Provided data =>
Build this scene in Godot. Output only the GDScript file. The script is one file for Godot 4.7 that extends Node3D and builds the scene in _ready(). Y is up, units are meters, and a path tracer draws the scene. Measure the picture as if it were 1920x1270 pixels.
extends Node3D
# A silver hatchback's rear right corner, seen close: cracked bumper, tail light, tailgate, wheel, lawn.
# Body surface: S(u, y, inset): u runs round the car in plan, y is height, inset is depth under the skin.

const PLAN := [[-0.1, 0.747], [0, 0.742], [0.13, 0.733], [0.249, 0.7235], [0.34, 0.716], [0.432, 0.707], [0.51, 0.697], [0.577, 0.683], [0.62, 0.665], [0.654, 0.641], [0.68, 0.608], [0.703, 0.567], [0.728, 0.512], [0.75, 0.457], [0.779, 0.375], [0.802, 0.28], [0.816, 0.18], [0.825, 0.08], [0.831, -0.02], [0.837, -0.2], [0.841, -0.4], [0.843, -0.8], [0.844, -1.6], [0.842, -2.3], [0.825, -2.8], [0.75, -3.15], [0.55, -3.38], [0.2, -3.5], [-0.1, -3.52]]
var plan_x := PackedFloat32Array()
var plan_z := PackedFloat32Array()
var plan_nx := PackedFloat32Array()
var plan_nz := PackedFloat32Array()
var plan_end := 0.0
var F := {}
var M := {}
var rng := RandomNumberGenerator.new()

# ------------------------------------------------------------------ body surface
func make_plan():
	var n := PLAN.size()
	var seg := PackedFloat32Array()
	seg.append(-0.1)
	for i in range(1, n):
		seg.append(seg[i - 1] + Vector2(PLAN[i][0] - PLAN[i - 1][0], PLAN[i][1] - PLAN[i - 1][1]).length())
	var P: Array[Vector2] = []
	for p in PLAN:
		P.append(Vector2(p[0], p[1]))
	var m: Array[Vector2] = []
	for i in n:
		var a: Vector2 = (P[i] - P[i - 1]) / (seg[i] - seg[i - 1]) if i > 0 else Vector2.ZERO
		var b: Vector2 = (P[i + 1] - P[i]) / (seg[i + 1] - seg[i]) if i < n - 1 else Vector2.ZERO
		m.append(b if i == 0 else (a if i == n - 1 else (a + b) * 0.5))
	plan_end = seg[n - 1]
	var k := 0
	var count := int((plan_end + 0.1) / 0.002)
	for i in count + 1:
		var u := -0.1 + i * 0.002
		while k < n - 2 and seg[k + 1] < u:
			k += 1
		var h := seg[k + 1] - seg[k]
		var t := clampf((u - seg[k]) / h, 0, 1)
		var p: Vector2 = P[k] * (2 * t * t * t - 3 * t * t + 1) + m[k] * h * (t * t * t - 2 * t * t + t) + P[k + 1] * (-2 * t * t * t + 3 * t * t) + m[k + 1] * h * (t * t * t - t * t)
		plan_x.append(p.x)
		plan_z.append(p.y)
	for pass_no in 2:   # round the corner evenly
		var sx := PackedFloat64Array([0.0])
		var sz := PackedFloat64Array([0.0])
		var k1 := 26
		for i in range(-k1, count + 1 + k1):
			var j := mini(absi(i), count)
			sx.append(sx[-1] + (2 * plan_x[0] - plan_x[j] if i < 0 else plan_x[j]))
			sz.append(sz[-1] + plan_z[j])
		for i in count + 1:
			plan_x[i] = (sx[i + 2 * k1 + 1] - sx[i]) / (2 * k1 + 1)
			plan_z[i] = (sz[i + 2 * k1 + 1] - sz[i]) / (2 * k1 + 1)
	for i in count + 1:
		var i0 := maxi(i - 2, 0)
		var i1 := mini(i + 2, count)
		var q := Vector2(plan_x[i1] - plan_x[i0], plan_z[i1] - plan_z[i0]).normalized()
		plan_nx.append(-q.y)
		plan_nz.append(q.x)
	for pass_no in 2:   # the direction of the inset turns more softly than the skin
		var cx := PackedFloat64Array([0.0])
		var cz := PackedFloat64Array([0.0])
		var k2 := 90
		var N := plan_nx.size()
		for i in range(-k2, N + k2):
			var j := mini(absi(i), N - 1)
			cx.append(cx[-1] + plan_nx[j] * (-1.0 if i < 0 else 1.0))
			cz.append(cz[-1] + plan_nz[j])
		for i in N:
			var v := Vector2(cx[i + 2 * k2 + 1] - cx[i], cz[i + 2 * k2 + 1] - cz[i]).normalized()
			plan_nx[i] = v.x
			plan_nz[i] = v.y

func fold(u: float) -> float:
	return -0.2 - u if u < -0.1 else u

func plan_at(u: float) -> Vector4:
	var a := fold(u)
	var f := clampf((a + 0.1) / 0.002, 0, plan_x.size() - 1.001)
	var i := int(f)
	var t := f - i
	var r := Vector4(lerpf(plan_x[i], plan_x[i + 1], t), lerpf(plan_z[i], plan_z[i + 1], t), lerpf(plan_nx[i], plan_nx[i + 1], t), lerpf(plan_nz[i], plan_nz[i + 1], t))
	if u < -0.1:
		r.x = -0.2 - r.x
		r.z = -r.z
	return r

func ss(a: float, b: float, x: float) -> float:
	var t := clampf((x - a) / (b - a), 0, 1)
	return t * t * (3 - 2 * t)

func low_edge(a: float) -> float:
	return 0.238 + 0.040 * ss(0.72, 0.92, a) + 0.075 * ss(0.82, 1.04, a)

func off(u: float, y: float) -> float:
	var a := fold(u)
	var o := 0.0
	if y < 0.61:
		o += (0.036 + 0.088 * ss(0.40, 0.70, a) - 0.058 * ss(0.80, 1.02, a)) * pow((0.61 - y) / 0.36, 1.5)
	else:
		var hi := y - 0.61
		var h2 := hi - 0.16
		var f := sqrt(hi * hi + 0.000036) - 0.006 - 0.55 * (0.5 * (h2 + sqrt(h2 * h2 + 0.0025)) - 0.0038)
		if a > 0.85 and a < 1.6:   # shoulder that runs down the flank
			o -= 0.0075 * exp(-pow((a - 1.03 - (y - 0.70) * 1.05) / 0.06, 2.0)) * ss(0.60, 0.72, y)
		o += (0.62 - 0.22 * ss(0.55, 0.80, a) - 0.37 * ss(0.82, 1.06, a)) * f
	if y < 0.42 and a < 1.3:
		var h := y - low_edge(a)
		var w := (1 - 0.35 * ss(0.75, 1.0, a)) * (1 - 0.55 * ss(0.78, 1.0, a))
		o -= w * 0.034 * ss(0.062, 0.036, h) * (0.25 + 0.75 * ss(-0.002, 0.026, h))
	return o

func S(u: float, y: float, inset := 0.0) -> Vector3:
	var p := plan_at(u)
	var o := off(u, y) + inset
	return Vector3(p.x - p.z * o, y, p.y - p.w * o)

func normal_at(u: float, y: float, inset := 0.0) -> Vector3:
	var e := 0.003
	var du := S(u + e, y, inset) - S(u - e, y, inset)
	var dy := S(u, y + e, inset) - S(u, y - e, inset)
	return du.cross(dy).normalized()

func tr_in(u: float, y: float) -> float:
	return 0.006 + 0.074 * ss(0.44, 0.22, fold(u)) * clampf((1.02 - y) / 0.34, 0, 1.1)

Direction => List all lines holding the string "that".

Written response =>
Build this scene in Godot. Output only the GDScript file. The script is one file for Godot 4.7 that extends Node3D and builds the scene in _ready(). Y is up, units are meters, and a path tracer draws the scene. Measure the picture as if it were 1920x1270 pixels.
		if a > 0.85 and a < 1.6:   # shoulder that runs down the flank